Ok, and consider this. After I changed my Bugeye to negative ground to accommodate an electric tach I put one of those stickers on the firewall which says IMPORTANT THIS CAR IS WIRED NEGATIVE EARTH. It is a good thing for anyone working on the car who would know enough about Bugeyes to assume it was still wired as original to be informed of this.
I have some personal experience with this. Around 1982 I had my '67 Midget and girlfriend out for a Sunday drive. When we started for home after a short picnic break all I got was a click when I tried to start the car. I asked a guy nearby to give me a jump, and as soon as I touched the cables from his car to my Midget's battery terminals the insulation on the battery cables started smoking and melting off the copper wire in long strands that sort of looked like melted mozzarella cheese coming off a freshly baked pizza. My hands were burned quite badly trying to get the cables off.
Well, of course you know by now that Midget was still positive ground, but at the time, I didn't even know what that was. I just hooked up the cable going to his chassis ground to the ground going to my chassis, and so on. Logical, right? Ummm. Yes, but. I'd wired the batteries in series, not parallel. 24 volts vs 12 volts. I was a kid, what did I know.

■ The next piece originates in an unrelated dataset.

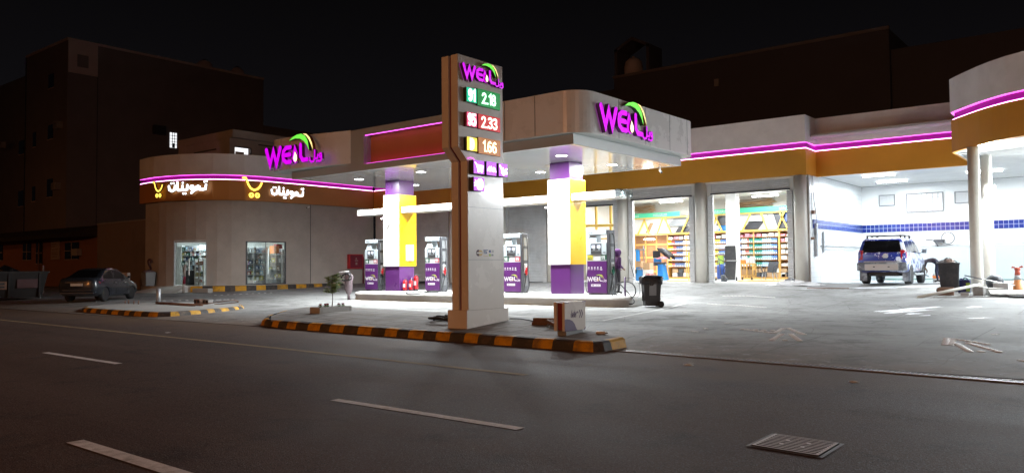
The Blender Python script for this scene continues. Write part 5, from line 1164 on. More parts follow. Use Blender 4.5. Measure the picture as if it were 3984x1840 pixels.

Somehow I did not burn up any electrics and all that was destroyed was the battery cables and the skin on my hands. The real problem wasn't the starter or charging system at all. It was a blown throwout bearing. I speed shifted that car all the way back to town, about 17 miles, and luckily hit every traffic light all the way. But, I will say that was a long day.
Anyway, that's a long way of explaining why I put that negative ground sticker on the Bugeye's firewall.